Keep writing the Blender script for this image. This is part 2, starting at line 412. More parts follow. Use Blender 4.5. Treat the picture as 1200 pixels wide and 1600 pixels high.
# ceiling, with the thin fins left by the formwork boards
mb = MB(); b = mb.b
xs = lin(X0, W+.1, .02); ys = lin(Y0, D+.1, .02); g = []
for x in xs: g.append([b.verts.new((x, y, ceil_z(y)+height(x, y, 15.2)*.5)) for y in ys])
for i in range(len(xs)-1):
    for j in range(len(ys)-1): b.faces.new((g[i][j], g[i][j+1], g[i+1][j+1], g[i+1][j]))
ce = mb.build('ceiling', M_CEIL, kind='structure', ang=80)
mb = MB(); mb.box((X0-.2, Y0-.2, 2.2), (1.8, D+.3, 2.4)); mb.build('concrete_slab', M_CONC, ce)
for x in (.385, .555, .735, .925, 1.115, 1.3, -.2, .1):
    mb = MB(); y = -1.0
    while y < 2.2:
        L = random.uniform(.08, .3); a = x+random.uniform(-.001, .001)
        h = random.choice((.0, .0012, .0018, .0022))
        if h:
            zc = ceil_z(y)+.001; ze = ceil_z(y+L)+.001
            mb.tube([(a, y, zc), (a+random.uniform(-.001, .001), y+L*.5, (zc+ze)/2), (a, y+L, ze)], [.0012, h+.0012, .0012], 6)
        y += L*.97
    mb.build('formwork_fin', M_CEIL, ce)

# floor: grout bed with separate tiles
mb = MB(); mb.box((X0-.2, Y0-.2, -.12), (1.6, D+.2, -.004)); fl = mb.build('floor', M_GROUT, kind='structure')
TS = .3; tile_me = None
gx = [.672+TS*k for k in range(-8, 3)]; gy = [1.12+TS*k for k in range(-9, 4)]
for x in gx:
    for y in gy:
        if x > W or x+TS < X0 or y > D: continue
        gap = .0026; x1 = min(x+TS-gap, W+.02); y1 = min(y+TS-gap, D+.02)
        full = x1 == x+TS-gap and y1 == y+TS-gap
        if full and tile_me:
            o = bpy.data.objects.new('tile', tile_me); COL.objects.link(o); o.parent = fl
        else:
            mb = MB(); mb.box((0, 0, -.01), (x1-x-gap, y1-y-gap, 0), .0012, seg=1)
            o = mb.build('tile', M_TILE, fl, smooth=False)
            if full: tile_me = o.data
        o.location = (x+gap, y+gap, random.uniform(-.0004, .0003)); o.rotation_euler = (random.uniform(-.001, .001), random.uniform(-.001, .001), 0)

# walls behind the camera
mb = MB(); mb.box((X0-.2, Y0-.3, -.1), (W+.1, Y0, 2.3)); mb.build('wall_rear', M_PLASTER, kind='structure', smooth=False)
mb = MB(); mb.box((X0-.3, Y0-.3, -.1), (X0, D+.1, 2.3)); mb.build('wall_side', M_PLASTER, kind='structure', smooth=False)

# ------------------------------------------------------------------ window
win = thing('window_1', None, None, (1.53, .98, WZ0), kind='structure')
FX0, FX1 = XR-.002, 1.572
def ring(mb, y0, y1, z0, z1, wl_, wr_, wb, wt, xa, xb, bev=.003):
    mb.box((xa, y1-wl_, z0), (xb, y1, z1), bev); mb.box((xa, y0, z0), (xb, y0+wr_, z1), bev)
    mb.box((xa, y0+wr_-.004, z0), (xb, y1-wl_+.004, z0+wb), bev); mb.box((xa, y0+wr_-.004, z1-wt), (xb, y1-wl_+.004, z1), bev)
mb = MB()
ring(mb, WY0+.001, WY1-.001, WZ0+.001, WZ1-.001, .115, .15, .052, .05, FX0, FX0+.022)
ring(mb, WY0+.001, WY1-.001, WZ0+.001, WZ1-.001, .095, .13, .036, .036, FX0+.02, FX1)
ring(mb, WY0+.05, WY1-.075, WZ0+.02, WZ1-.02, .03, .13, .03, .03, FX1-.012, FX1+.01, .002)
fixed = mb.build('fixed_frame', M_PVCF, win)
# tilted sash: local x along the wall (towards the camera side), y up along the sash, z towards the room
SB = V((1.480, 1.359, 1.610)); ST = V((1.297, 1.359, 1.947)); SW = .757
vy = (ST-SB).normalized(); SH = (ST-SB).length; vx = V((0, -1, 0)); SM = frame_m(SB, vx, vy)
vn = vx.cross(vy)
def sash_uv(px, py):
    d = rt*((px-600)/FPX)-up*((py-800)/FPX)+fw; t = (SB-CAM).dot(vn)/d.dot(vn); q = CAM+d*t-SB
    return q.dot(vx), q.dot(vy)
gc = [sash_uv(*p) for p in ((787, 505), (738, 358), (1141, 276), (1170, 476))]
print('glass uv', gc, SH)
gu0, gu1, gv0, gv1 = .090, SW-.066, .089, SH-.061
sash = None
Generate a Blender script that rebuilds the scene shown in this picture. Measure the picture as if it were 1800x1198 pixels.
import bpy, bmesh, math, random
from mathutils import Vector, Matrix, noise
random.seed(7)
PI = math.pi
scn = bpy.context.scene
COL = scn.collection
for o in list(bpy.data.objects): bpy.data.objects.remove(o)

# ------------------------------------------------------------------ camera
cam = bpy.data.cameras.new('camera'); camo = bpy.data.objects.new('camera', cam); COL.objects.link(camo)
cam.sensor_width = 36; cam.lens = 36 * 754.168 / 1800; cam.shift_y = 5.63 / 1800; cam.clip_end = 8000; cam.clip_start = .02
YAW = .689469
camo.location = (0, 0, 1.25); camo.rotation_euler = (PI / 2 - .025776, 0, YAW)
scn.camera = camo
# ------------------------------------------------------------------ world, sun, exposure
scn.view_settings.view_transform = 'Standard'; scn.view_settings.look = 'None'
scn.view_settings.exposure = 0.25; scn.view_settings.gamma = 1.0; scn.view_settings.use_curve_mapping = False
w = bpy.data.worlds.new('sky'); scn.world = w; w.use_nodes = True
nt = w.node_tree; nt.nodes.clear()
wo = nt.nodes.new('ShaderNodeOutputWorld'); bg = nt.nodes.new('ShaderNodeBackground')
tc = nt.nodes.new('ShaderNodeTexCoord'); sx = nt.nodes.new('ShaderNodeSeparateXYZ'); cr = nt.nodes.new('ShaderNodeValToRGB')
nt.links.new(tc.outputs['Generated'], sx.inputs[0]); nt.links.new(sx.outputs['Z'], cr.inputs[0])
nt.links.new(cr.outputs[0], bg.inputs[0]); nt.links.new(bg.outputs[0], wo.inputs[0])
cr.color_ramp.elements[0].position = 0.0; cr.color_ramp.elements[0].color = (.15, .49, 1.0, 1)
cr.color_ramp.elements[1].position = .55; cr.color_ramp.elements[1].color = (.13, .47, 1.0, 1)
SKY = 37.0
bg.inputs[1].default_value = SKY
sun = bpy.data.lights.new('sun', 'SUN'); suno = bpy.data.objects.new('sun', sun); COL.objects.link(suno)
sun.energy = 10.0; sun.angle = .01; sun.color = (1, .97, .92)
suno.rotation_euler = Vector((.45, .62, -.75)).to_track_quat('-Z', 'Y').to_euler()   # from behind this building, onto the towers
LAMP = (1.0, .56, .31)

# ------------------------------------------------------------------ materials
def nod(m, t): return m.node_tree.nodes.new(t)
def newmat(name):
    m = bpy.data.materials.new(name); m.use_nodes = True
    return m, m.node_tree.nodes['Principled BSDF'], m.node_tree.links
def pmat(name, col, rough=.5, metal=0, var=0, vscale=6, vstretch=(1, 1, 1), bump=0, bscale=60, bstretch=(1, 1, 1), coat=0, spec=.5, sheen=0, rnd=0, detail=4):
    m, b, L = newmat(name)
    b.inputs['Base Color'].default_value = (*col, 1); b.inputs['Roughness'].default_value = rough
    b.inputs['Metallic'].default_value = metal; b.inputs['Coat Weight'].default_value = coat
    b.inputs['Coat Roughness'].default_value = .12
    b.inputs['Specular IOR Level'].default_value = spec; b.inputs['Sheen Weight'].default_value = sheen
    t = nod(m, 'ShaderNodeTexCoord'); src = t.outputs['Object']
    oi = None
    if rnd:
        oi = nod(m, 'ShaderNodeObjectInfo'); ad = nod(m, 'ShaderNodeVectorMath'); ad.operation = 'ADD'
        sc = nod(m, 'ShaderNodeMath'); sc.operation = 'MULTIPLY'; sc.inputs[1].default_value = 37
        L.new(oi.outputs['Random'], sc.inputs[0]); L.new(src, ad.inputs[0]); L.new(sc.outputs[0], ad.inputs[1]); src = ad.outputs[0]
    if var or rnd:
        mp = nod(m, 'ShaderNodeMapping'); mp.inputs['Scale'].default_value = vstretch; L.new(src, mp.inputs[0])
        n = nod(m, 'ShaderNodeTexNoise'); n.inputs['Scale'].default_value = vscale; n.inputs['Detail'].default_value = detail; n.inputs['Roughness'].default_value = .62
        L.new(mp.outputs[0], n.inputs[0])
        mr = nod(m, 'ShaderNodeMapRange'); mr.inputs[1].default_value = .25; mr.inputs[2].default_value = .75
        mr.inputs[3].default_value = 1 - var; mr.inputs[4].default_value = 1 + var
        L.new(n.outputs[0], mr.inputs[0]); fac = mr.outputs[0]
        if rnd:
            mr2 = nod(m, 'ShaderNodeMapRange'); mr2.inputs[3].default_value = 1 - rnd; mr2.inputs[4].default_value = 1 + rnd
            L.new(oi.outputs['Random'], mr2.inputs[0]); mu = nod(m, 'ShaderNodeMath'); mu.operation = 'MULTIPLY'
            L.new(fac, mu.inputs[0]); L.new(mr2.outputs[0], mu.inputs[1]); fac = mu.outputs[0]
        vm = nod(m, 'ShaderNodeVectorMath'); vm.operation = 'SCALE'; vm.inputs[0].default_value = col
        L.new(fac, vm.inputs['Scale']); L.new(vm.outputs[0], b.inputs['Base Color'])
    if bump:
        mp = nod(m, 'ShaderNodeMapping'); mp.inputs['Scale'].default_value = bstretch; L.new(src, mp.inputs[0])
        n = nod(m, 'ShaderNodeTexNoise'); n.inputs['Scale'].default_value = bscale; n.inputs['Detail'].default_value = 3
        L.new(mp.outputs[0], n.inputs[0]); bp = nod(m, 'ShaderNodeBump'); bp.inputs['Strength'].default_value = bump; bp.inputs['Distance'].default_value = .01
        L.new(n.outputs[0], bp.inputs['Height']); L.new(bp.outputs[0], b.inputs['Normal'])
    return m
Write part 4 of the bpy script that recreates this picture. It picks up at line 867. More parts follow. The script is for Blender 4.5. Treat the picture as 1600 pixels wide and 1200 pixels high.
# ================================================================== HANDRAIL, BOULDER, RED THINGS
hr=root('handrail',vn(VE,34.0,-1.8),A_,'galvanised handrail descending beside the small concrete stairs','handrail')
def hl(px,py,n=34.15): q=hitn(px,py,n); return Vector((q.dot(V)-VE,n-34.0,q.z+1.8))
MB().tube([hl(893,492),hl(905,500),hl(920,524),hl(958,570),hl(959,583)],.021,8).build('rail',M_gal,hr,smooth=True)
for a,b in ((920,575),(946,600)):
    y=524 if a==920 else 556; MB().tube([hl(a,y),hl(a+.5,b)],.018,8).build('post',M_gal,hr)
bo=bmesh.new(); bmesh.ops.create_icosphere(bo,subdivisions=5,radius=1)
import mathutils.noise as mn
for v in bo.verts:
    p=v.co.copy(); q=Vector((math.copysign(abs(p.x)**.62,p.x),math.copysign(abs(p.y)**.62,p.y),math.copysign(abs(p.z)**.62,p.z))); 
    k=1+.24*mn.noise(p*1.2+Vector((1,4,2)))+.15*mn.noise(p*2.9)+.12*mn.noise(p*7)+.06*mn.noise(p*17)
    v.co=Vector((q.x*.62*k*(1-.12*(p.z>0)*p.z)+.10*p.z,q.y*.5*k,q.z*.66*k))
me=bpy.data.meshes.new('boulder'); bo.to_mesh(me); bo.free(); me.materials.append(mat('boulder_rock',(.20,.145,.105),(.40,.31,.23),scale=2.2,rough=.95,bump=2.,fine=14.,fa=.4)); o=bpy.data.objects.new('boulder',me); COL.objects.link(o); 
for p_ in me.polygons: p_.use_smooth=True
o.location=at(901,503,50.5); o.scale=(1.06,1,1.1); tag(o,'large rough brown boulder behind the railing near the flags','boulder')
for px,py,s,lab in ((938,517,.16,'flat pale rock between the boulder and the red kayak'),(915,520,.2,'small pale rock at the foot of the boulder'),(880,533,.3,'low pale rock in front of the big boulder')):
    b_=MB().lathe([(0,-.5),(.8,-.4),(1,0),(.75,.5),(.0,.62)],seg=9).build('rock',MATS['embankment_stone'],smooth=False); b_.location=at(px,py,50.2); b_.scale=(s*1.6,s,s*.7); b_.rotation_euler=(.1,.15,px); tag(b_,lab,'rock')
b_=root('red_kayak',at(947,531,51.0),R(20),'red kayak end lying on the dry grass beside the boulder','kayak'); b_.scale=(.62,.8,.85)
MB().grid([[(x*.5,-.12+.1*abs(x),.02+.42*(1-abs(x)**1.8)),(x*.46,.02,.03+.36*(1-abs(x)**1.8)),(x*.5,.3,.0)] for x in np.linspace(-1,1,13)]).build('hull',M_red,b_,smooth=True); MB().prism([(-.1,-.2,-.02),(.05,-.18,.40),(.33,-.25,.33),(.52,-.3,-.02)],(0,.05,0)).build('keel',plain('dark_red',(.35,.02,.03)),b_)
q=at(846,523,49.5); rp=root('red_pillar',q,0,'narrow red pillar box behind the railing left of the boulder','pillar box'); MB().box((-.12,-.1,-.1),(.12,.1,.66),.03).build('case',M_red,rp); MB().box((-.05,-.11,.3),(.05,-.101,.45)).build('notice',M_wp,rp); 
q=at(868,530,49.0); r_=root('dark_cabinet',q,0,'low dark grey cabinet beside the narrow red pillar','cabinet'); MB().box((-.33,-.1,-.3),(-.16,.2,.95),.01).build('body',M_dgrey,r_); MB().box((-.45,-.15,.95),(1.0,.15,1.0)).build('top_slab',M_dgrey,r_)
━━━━
* [Do this]:
Nothing but the lines from the line that contains "Generate a Blender" through the line that contains "for o in list(bpy.data.objects): bpy.data.objects.remove(o)" should be given again, each exactly as it stands, both ends included.

* [Full output]:
Generate a Blender script that rebuilds the scene shown in this picture. Measure the picture as if it were 1800x1198 pixels.
import bpy, bmesh, math, random
from mathutils import Vector, Matrix, noise
random.seed(7)
PI = math.pi
scn = bpy.context.scene
COL = scn.collection
for o in list(bpy.data.objects): bpy.data.objects.remove(o)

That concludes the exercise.